3.5.    Unrelated parties part of an APRA-regulated group
This represents the Asset Concentration Risk Charge for non-reinsurance exposures to unrelated parties that are part of an APRA-regulated group, determined in accordance with GPS 117.
3.6.    Other
This represents the Asset Concentration Risk Charge for non-reinsurance exposures that are not to governments with a counterparty grade of 1 or 2, related parties that are part of an APRA-regulated group, or unrelated parties that are part of an APRA-regulated group, determined in accordance with GPS 117.
3.7.    Non-reinsurance Asset Concentration Risk Charge
This represents the Asset Concentration Risk Charge for non-reinsurance exposures and is the sum of the Asset Concentration Risk Charges for each non-reinsurance exposure category.
It is automatically calculated as the sum of Items 3.4 to 3.6.
3.8.    Adjustments to Asset Concentration Risk Charge as approved by APRA
If APRA is of the view that the Standard Method for calculating the Asset Concentration Risk Charge component of the prescribed capital amount does not produce an appropriate outcome in respect of a reporting insurer, or a reporting insurer has used inappropriate judgement or estimation in calculating the Asset Concentration Risk Charge, APRA may adjust the Asset Concentration Risk Charge calculation for that reporting insurer.

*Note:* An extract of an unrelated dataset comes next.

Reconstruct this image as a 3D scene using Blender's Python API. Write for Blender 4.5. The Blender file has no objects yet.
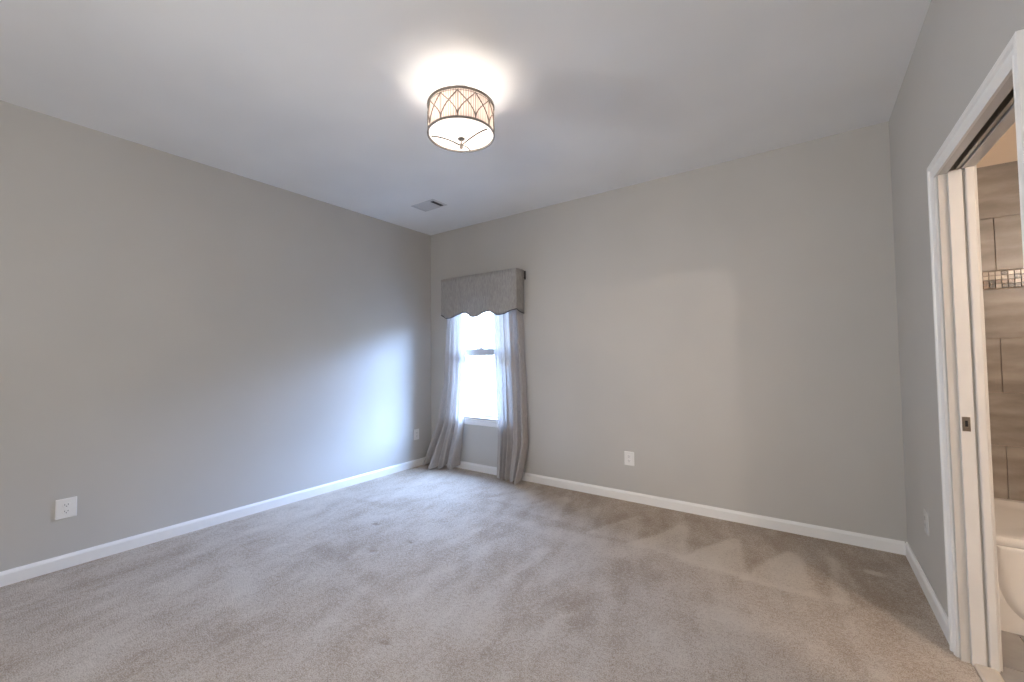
import bpy, bmesh, math, random
import numpy as np
from mathutils import Vector, Matrix
random.seed(4)
S = bpy.context.scene
COL = S.collection
PI = math.pi

# ------------------------------------------------------------------ room dimensions
W, H = 4.184, 2.74          # bedroom width (x), height (z); back wall at y = 0, room runs to -y
YF = -5.10                  # wall behind the camera
WT = 0.09                   # outside wall thickness
XB = 4.284                  # bathroom face of the partition
DY0, DY1, DZ = -1.088, -1.905, 2.012     # bathroom doorway
WX0, WX1, WZ0, WZ1 = 0.385, 1.185, 0.575, 2.02   # bedroom window opening

# ------------------------------------------------------------------ camera
cam_d = bpy.data.cameras.new('camera')
cam = bpy.data.objects.new('camera', cam_d)
COL.objects.link(cam)
YAW, PITCH, ROLL = 0.614773, 0.037674, -0.009971
fw = Vector((-math.sin(YAW) * math.cos(PITCH), math.cos(YAW) * math.cos(PITCH), math.sin(PITCH)))
rt = Vector((math.cos(YAW), math.sin(YAW), 0))
up = rt.cross(fw)
r2 = math.cos(ROLL) * rt + math.sin(ROLL) * up
u2 = -math.sin(ROLL) * rt + math.cos(ROLL) * up
M = Matrix((r2, u2, -fw)).transposed().to_4x4()
M.translation = Vector((3.70947, -3.55308, 1.25053))
cam.matrix_world = M
cam_d.sensor_width = 36.0
cam_d.lens = 417.138 / 1024 * 36.0
cam_d.clip_start = 0.05
S.camera = cam

# ------------------------------------------------------------------ sky
world = bpy.data.worlds.new('sky')
S.world = world
world.use_nodes = True
nt = world.node_tree
bg = nt.nodes['Background']
tcw = nt.nodes.new('ShaderNodeTexCoord')
sep = nt.nodes.new('ShaderNodeSeparateXYZ'); nt.links.new(tcw.outputs['Generated'], sep.inputs[0])
ramp = nt.nodes.new('ShaderNodeValToRGB')          # dull haze low down, bright blue-white cloud overhead
el = ramp.color_ramp.elements
el[0].position = 0.0; el[0].color = (.034, .038, .044, 1)
el[1].position = 0.72; el[1].color = (.30, .45, .80, 1)
for p_, c_ in ((.12, (.036, .042, .052, 1)), (.34, (.41, .60, 1.05, 1))):
    e_ = el.new(p_); e_.color = c_
nt.links.new(sep.outputs[2], ramp.inputs[0])
# brighter sky round the side the sun stands on
def wmath(op, a, b=None):
    m = nt.nodes.new('ShaderNodeMath'); m.operation = op
    for i, v in enumerate((a, b)):
        if v is None: continue
        if isinstance(v, (int, float)): m.inputs[i].default_value = v
        else: nt.links.new(v, m.inputs[i])
    return m.outputs[0]
GLOW = .47
SUN_AZ = math.radians(24)                          # measured from +x toward +y
hor = wmath('SQRT', wmath('MAXIMUM', wmath('SUBTRACT', 1.0, wmath('MULTIPLY', sep.outputs[2], sep.outputs[2])), 1e-4))
dt = wmath('DIVIDE', wmath('ADD', wmath('MULTIPLY', sep.outputs[0], math.cos(SUN_AZ)), wmath('MULTIPLY', sep.outputs[1], math.sin(SUN_AZ))), hor)
lobe = wmath('POWER', wmath('MAXIMUM', dt, 0.0), 10.0)
above = nt.nodes.new('ShaderNodeMapRange'); above.interpolation_type = 'SMOOTHSTEP'
above.inputs['From Min'].default_value = .06; above.inputs['From Max'].default_value = .20
nt.links.new(sep.outputs[2], above.inputs[0])
amt = wmath('MULTIPLY', wmath('MULTIPLY', lobe, above.outputs[0]), GLOW)
vm = nt.nodes.new('ShaderNodeVectorMath'); vm.operation = 'SCALE'
vm.inputs[0].default_value = (.41, .62, 1.02); nt.links.new(amt, vm.inputs['Scale'])
va = nt.nodes.new('ShaderNodeVectorMath'); va.operation = 'ADD'
nt.links.new(ramp.outputs[0], va.inputs[0]); nt.links.new(vm.outputs[0], va.inputs[1])
nt.links.new(va.outputs[0], bg.inputs[0])
bg.inputs[1].default_value = 80.0

# daylight reaches the room through its windows: portals guide the sampling there
def portal(name, loc, rot, sx, sy):
    l = bpy.data.lights.new(name, 'AREA')
    l.shape = 'RECTANGLE'; l.size = sx; l.size_y = sy
    l.cycles.is_portal = True
    o = bpy.data.objects.new(name, l); COL.objects.link(o)
    o.location = loc; o.rotation_euler = rot
    return o
portal('window_daylight', ((WX0 + WX1) / 2, WT + .02, (WZ0 + WZ1) / 2), (-PI / 2, 0, 0), WX1 - WX0, WZ1 - WZ0)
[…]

Approved adjustments are to be reported separately in the associated table highlighting the description of the adjustment given, transitional status and amount of adjustment applied. An increase in the risk charge is to be reported as a positive amount.

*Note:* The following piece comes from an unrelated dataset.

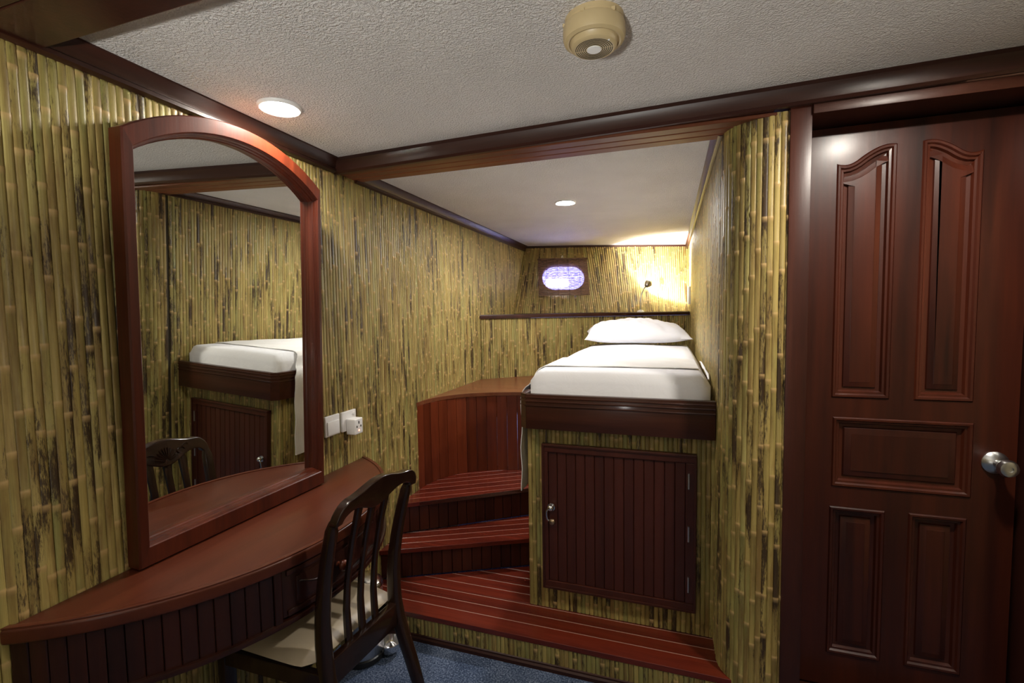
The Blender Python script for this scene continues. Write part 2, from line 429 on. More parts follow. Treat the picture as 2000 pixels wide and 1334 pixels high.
# hull wall behind the bunk: two flared facets
HB = [(-1.323, 4.02, 1.385), (-.64, 4.22, 1.385), (.165, 4.50, 1.385)]
HT = [(-1.323, 4.40, 2.03), (-.79, 4.565, 2.03), (.165, 4.95, 2.03)]
wf = struct('wall_far', G().add([Vector(p) + Vector((0, .007, -.003)) for p in HB] + [Vector(p) + Vector((0, .007, -.003)) for p in HT] + [Vector(p) + Vector((0, .06, 0)) for p in HB] + [Vector(p) + Vector((0, .06, 0)) for p in HT],
      [(0,1,4,3),(1,2,5,4),(6,9,10,7),(7,10,11,8),(0,3,9,6),(2,8,11,5),(3,4,10,9),(4,5,11,10),(0,6,7,1),(1,7,8,2)]), 'backing', 'flared bamboo hull wall at the head of the bunk')
sp = []
for j in (0, 1):
    b0, b1, t0, t1 = HB[j], HB[j+1], HT[j], HT[j+1]
    cnt = int((Vector(b1)-Vector(b0)).length/PITCH)
    nn = (Vector(b1)-Vector(b0)).cross(Vector(t0)-Vector(b0)).normalized()
    if nn.y > 0: nn = -nn
    for i in range(cnt):
        t = (i + .5)/cnt; sp.append((lerp(b0, b1, t), lerp(t0, t1, t), nn))
strips_joined(wf, sp, width=.0185)

# low partition at the head of the bunk, with the shelf on it
HP = [(-1.323, 3.24), (-.62, 3.84), (.165, 4.30)]
wp = struct('wall_bunk_head', G().band([(x, y+.007) for x, y in HP], [(x, y+.05) for x, y in HP], DP-.3, 1.355), 'backing', 'low bamboo partition under the ledge at the bunk head')
sp = []
for j in (0, 1):
    a, b = HP[j], HP[j+1]; d = Vector((b[0]-a[0], b[1]-a[1], 0)); cnt = int(d.length/PITCH); nn = Vector((d.y, -d.x, 0)).normalized()
    for i in range(cnt):
        q = lerp(a, b, (i+.5)/cnt); q = (q[0] - nn.x*-.002, q[1] - nn.y*-.002); sp.append(((*q, DP-.25), (*q, 1.355), nn))
strips_joined(wp, sp)
sh_front = [(-1.318, 3.215), (-.613, 3.815), (.160, 4.272)]
sh_back = [(-1.318, 4.03), (-.64, 4.225), (.160, 4.50)]
struct('trim_1', G().band(sh_front, sh_back, 1.356, 1.384), 'trimx', 'long dark ledge along the bunk head', bev=.004, smooth=40)

# wall with the door (beside and above it), unseen back and side of the cabin
struct('wall_front', G().box((1.06, 1.70, 0), (XR+.05, 1.78, 2.06)).box((.36, 1.72, 2.035), (1.07, 1.79, 2.06)), 'plaster', 'wall beside the cabin door')
struct('wall_side', G().box((XR, YB, 0), (XR+.05, 1.72, 2.08)), 'plaster', 'right side wall of the cabin')
struct('wall_back', G().box((WL-.05, YB-.05, 0), (XR+.05, YB, 2.08)), 'plaster', 'back wall of the cabin')

# crowns: profile swept along the wall tops
def crown(name, p0, p1, out, h, d, mat, zt0, zt1, label):
    prof = [(0, 0), (d, 0), (d, -.006), (d*.72, -h*.30), (d*.45, -h*.62), (d*.42, -h*.70), (d*.55, -h*.76), (d*.55, -h*.93), (d*.3, -h), (0, -h)]
    g = G().sweep(prof, [(*p0, zt0), (*p1, zt1)], [((*out, 0), (0, 0, 1))]*2)
    return struct(name, g, mat, label, smooth=30)
crown('trim_2', (WL-.002, YB), (WL-.002, 1.66), (1, 0), .06, .036, 'trim', zc(WL)+.002, zc(WL)+.002, 'dark crown moulding above the mirror')
crown('trim_3', (WL-.002, 1.80), (WL-.002, 4.42), (1, 0), .052, .034, 'trim', ZA+.001, ZA+.001, 'dark crown moulding above the steps and platform')
crown('trim_4', (WR+.004, 1.79), (WR+.004, 4.97), (-1, 0), .045, .03, 'trim', ZA+.001, ZA+.001, 'dark crown moulding on the right alcove wall')
g = G()
for a, b in ((HT[0], HT[1]), (HT[1], HT[2])):
    d = Vector(b) - Vector(a); o = Vector((d.y, -d.x, 0)).normalized()
    prof = [(-.03, .001), (.018, .001), (.018, -.028), (.012, -.036), (-.012, -.036), (-.03, -.036)]
    g.sweep(prof, [(a[0], a[1], ZA), (b[0], b[1], ZA)], [(o, (0, 0, 1))]*2)
struct('trim_5', g, 'trimx', 'dark moulding on top of the porthole wall', smooth=30)

# beam over the alcove mouth
bm_ = struct('trim_6', G().add([(WL-.01, 1.685, ZS+.002), (.30, 1.668, ZS+.002), (.30, 1.83, ZS+.004), (WL-.01, 1.83, ZS+.004), (WL-.01, 1.685, 2.12), (.30, 1.668, 2.12), (.30, 1.83, 2.12), (WL-.01, 1.83, 2.12)],
      [(0,3,2,1),(4,5,6,7),(0,1,5,4),(1,2,6,5),(2,3,7,6),(3,0,4,7)]), 'trimx', 'wooden beam crossing the ceiling in front of the bunk')
for i in range(3):
    y0 = 1.672 + i*.054; part('soffit_plank', G().box((WL-.003, y0+.003, ZS-.010), (.312 if i < 1 else .20, y0+.051, ZS+.002)), 'soffit', bm_, bev=.0022, seg=1)
struct('trim_7', G().sweep([(0, .01), (-.026, .01), (-.030, -.012), (-.022, -.030), (-.022, -.052), (-.014, -.060), (0, -.060)], [(WL-.004, 1.682, zc(WL)-.001), (XR, 1.655, zc(XR)-.001)], [((0, 1, 0), (0, 0, 1))]*2), 'trimx', 'dark ceiling moulding on the beam and over the door', smooth=30)
struct('trim_8', G().box((.30, 1.655, 2.012), (XR, 1.72, 2.07)), 'trimx', 'dark head board over the door frame')
struct('trim_12', G().box((.345, 1.653, 2.0095), (1.07, 1.672, 2.0135)), 'caulk', 'thin pale strip above the door frame')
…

This is calculated automatically as the sum of Column 3 in the table that follows.
3.9.    Asset Concentration Risk Charge
The Asset Concentration Risk Charge is the minimum amount of capital required to be held against asset concentration risks. It is the sum of the Asset Concentration Risk Charges for reinsurance and non-reinsurance exposures.
It is automatically calculated as the sum of Items 3.3, 3.7 and 3.8.